This week’s readings brought in a lot of information about the same subject in so many different ways that, at times, it was difficult to process. While I enjoyed the Markey chapters that addressed the more formal terminology in approaches to searches, I feel it was harder to comprehend because I first dealt with the Bergson-Michelson materials that address the same material in a much more informal way due to the audience she is often addressing. As she stated in her chapter, “informal language lightens the tone,” and while she was speaking of another scholar, I found Bergson-Michelson’s work much easier to digest because of the tone she took in both her webinar and her writing (Bergson-Michelson, 45).
Bergson-Michelson’s webinar made me think about sources in a more concrete terms than I ever have in research. The idea of imagining your source was a completely new subject to me. While she discussed this idea I understood it as the way I did process my search for sources, but having a way to organize my thoughts in such searches may have made research more productive in my past. This was made clearer as she began her discussion on the differences between fishing searches and stepping-stone sources. Being able to distinguish the two make searches and research more productive in the long run. She makes a statement that most students are not educated how to search, which I can agree with. My research practices, by the time I needed to develop them, were expected to already have been established. A concrete approach to searching and researching as Bergson-Michelson sets out in her webinar, I feel, will create more capable information users from an earlier age. We shouldn’t be expected to either know how to research or not, all users should be given the foundations that Bergson-Michelson has so clearly established here.
Bergson-Michelson continues her clear-cut explanations in “Statistical Storytelling” chapter. It is often easy for me to forget a common theme that was brought up throughout this chapter, data is evidence not an argument, which makes statistical storytelling so important in writing. Bergson-Michelson hits this fact even harder in her discussion in the importance of language and how language changes from reading, writing, and searching. She also brought to the forefront concepts that often slip through the cracks when researching and writing. I know I’ve forgotten them on more than one occasion. Audience and users matter. The audience must be thought of when a researcher writes, as to provide the correct type of language for optimal understanding. This exact approach is also why the user matters. To properly analyze evidence, whether it is an historical document or a secondary source, the writer is important to understand motivations, biases, and perspectives of the topic being addressed. The way that writers discuss and interpret data to support their argument, for example, provides understanding for the writer’s views, but most be written in a way that the target audience can understand, which is why statistical storytelling becomes so important for data-based writing.

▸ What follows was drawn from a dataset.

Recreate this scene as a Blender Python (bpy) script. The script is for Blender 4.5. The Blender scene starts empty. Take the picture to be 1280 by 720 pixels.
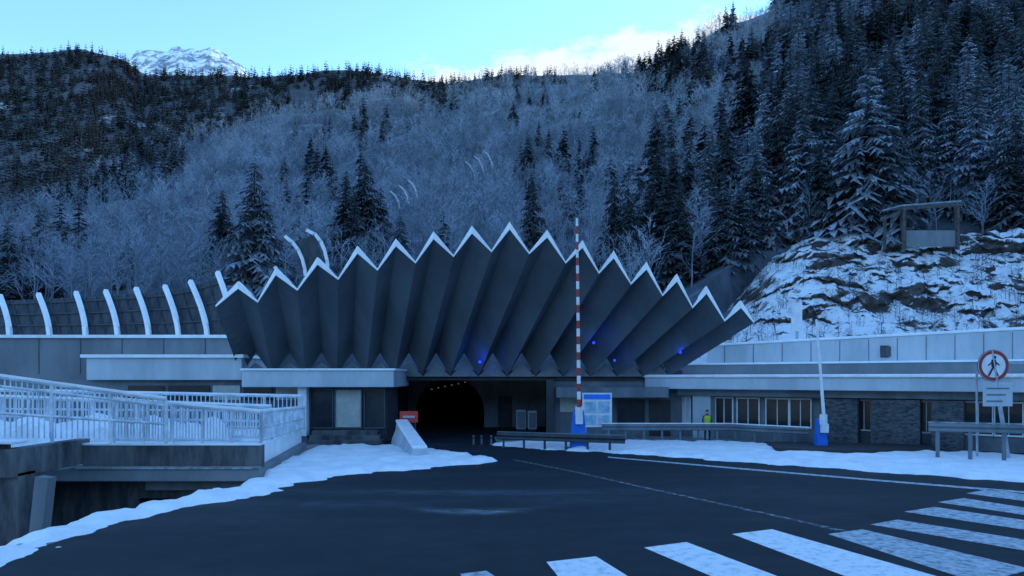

Markey was much more formal in the discussion of search and its intricacies. While she provided a great general overview of search and brought up tools I didn’t know existed (like Controlled Vocabularies in databases), her work was more difficult to digest after the informality of Bergson-Michelson. Still, Markey took keys of the search that I believed I understood decently, and broke them apart in a way I never considered. The CV was the one that sticks out most poignantly, as I search most databases the same way, not understanding the basic makeup of their search abilities. I will consider this in my future research, and hopefully it will make my searches more fruitful.
Josh Catone’s “Google-fu” also will influence the ways that I search. While I do not often do research on Google, unless I am searching for a known item on Google Scholar upon failing to find it in a database I have access to, I was completely unaware of how to set up a true Google search to get the best results. The infographic was not only helpful, it opened my mind to a whole new way of considering the search engine in the beginnings of my research process.